[START]

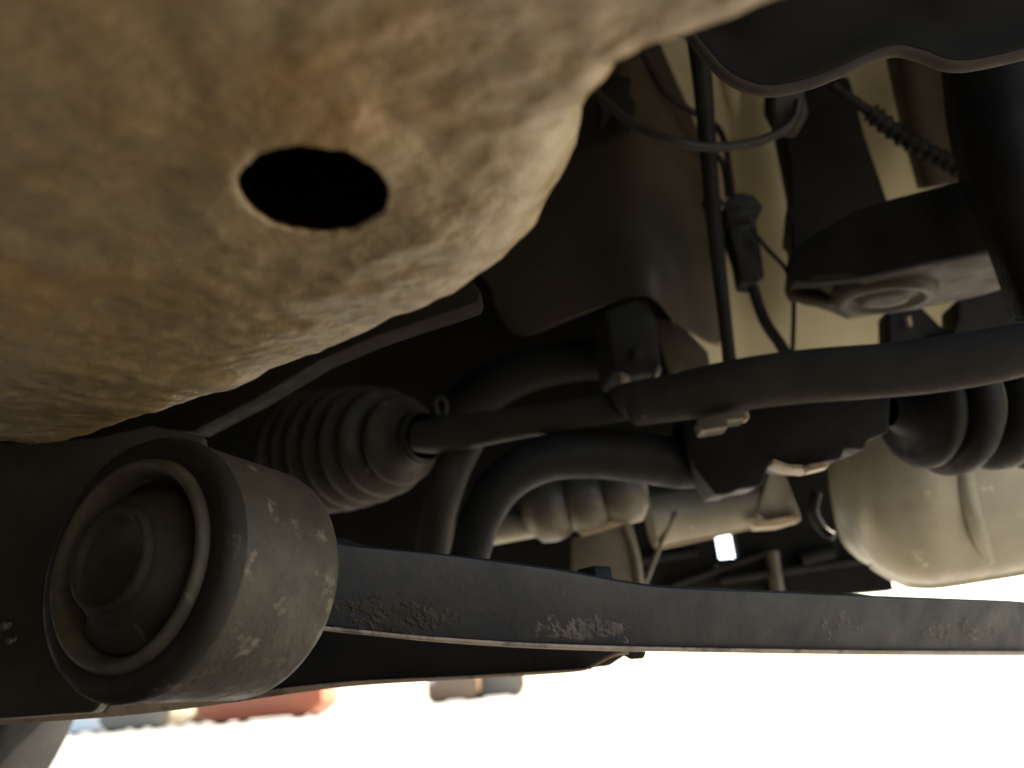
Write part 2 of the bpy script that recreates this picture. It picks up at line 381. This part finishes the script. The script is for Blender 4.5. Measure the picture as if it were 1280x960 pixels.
# weld bead and rust ridge near the bushing
M_RUST = mat('rust_scale', (0.075, 0.05, 0.034), (0.035, 0.027, 0.021), 60, 0.75, 0, 0.4, 400, spots=(0.13, 0.09, 0.062), sscale=90, sth=(0.58, 0.7))
def scale_patch(name, x0, x1, y0, y1, m, thr, amp, fq, slope=0.0):
    nx, ny = int((x1 - x0) * 0.8), int((y1 - y0) * 0.8); mm = Mh(); vs = []
    for j in range(ny + 1):
        for i in range(nx + 1):
            u, vv = i / nx, j / ny; x = x0 + (x1 - x0) * u; y = y0 + (y1 - y0) * vv + slope * (x - x0)
            p = P(x, y, dA(x)); q = Vector((p.x, p.y * .3, p.z))
            e = max(0, 1 - ((2*u - 1) ** 2 + (2*vv - 1) ** 2) ** .5 * .95)
            k = .5 * noise.noise(q * fq * .45) + .45 * noise.noise(q * fq * 1.3) + .4 * noise.noise(q * fq * 3.4)
            h = max(-.8, min(1, (k - thr - .55 * (1 - min(1, 2.2 * e))) * 3.5))
            vs.append(p - FW * amp * h)
    mm.add(vs, [(j*(nx+1)+i, j*(nx+1)+i+1, (j+1)*(nx+1)+i+1, (j+1)*(nx+1)+i) for j in range(ny) for i in range(nx)])
    return link(name, mm, m, beam, smooth=180)
scale_patch('rust_patch', 418, 575, 736, 786, M_DUSTY, -.25, .0005, 300, .09)
scale_patch('rust_patch', 655, 800, 768, 804, M_RUST, -.12, .0006, 220)
scale_patch('rust_patch', 1020, 1090, 760, 806, M_RUST, -.05, .0006, 220)
scale_patch('rust_patch', 1130, 1270, 770, 808, M_RUST, .05, .0006, 220)
nm = lathe(P(743, 722, .45), Vector((0, .1, 1)), [(-.004, .0), (-.004, .0115), (.003, .0115), (.0045, .0105), (.0045, .0)], 6)
link('nut', nm, M_BLACK, arm, bevel=.0006, smooth=30)

# ------------------------------------------------------------------ subframe below and behind the bushing
sub = thing('subframe', 'dark flat subframe plate with tan bottom edge below the bushing', 'subframe', P(300, 880, .46))
dS = D(0, .42, 790, .52)
sb = cr([(-90, 905), (0, 893), (130, 884), (250, 873), (420, 853), (560, 846), (700, 838), (745, 834)], 4)
sp = [*sb, (757, 826), (772, 817), (788, 826), (792, 818), (786, 806), (760, 770), (420, 720), (60, 640), (-90, 640)]
link('side_plate', prism(sp, dS, Vector((0.01, .006, 0))), M_BLACK, sub, bevel=.0015)
fl0 = cr([(-90, 903), (0, 891), (130, 882), (250, 872), (420, 853), (560, 846), (700, 838), (735, 835)], 4)
fl1 = cr([(735, 838), (700, 842), (560, 850.5), (420, 860), (250, 884), (130, 897), (0, 906), (-90, 915)], 4)
link('bottom_flange', prism([*fl0, *fl1], lambda x, y: dS(x) - .003, Vector((0, .03, .001))), M_TAN, sub, bevel=.001)
brk = [(-90, 545), (30, 552), (120, 545), (190, 530), (260, 545), (250, 640), (170, 800), (120, 890), (-90, 905)]
link('mount_bracket', prism(brk, D(-90, .375, 260, .40), Vector((-.02, .05, .0))), M_DUSTY, sub, bevel=.003)
for (x, y, r) in ((6, 782, .0022), (14, 800, .0016)):
    link('bolt_head', lathe(P(x, y, .372), -FW, [(-.002, 0), (-.002, r), (.002, r), (.0026, r*.6), (.0026, 0)], 10), M_STEEL, sub)
link('bent_tab', ptube([(735, 836, .50), (748, 828, .50), (765, 819, .50), (785, 815, .505)], .0013, 8), M_TAN, sub)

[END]

** Exercise details **
Working from the material above, transcribe it exactly while omitting pictures.

** Exercise solution **
Write part 2 of the bpy script that recreates this picture. It picks up at line 381. This part finishes the script. The script is for Blender 4.5. Measure the picture as if it were 1280x960 pixels.
# weld bead and rust ridge near the bushing
M_RUST = mat('rust_scale', (0.075, 0.05, 0.034), (0.035, 0.027, 0.021), 60, 0.75, 0, 0.4, 400, spots=(0.13, 0.09, 0.062), sscale=90, sth=(0.58, 0.7))
def scale_patch(name, x0, x1, y0, y1, m, thr, amp, fq, slope=0.0):
    nx, ny = int((x1 - x0) * 0.8), int((y1 - y0) * 0.8); mm = Mh(); vs = []
    for j in range(ny + 1):
        for i in range(nx + 1):
            u, vv = i / nx, j / ny; x = x0 + (x1 - x0) * u; y = y0 + (y1 - y0) * vv + slope * (x - x0)
            p = P(x, y, dA(x)); q = Vector((p.x, p.y * .3, p.z))
            e = max(0, 1 - ((2*u - 1) ** 2 + (2*vv - 1) ** 2) ** .5 * .95)
            k = .5 * noise.noise(q * fq * .45) + .45 * noise.noise(q * fq * 1.3) + .4 * noise.noise(q * fq * 3.4)
            h = max(-.8, min(1, (k - thr - .55 * (1 - min(1, 2.2 * e))) * 3.5))
            vs.append(p - FW * amp * h)
    mm.add(vs, [(j*(nx+1)+i, j*(nx+1)+i+1, (j+1)*(nx+1)+i+1, (j+1)*(nx+1)+i) for j in range(ny) for i in range(nx)])
    return link(name, mm, m, beam, smooth=180)
scale_patch('rust_patch', 418, 575, 736, 786, M_DUSTY, -.25, .0005, 300, .09)
scale_patch('rust_patch', 655, 800, 768, 804, M_RUST, -.12, .0006, 220)
scale_patch('rust_patch', 1020, 1090, 760, 806, M_RUST, -.05, .0006, 220)
scale_patch('rust_patch', 1130, 1270, 770, 808, M_RUST, .05, .0006, 220)
nm = lathe(P(743, 722, .45), Vector((0, .1, 1)), [(-.004, .0), (-.004, .0115), (.003, .0115), (.0045, .0105), (.0045, .0)], 6)
link('nut', nm, M_BLACK, arm, bevel=.0006, smooth=30)

# ------------------------------------------------------------------ subframe below and behind the bushing
sub = thing('subframe', 'dark flat subframe plate with tan bottom edge below the bushing', 'subframe', P(300, 880, .46))
dS = D(0, .42, 790, .52)
sb = cr([(-90, 905), (0, 893), (130, 884), (250, 873), (420, 853), (560, 846), (700, 838), (745, 834)], 4)
sp = [*sb, (757, 826), (772, 817), (788, 826), (792, 818), (786, 806), (760, 770), (420, 720), (60, 640), (-90, 640)]
link('side_plate', prism(sp, dS, Vector((0.01, .006, 0))), M_BLACK, sub, bevel=.0015)
fl0 = cr([(-90, 903), (0, 891), (130, 882), (250, 872), (420, 853), (560, 846), (700, 838), (735, 835)], 4)
fl1 = cr([(735, 838), (700, 842), (560, 850.5), (420, 860), (250, 884), (130, 897), (0, 906), (-90, 915)], 4)
link('bottom_flange', prism([*fl0, *fl1], lambda x, y: dS(x) - .003, Vector((0, .03, .001))), M_TAN, sub, bevel=.001)
brk = [(-90, 545), (30, 552), (120, 545), (190, 530), (260, 545), (250, 640), (170, 800), (120, 890), (-90, 905)]
link('mount_bracket', prism(brk, D(-90, .375, 260, .40), Vector((-.02, .05, .0))), M_DUSTY, sub, bevel=.003)
for (x, y, r) in ((6, 782, .0022), (14, 800, .0016)):
    link('bolt_head', lathe(P(x, y, .372), -FW, [(-.002, 0), (-.002, r), (.002, r), (.0026, r*.6), (.0026, 0)], 10), M_STEEL, sub)
link('bent_tab', ptube([(735, 836, .50), (748, 828, .50), (765, 819, .50), (785, 815, .505)], .0013, 8), M_TAN, sub)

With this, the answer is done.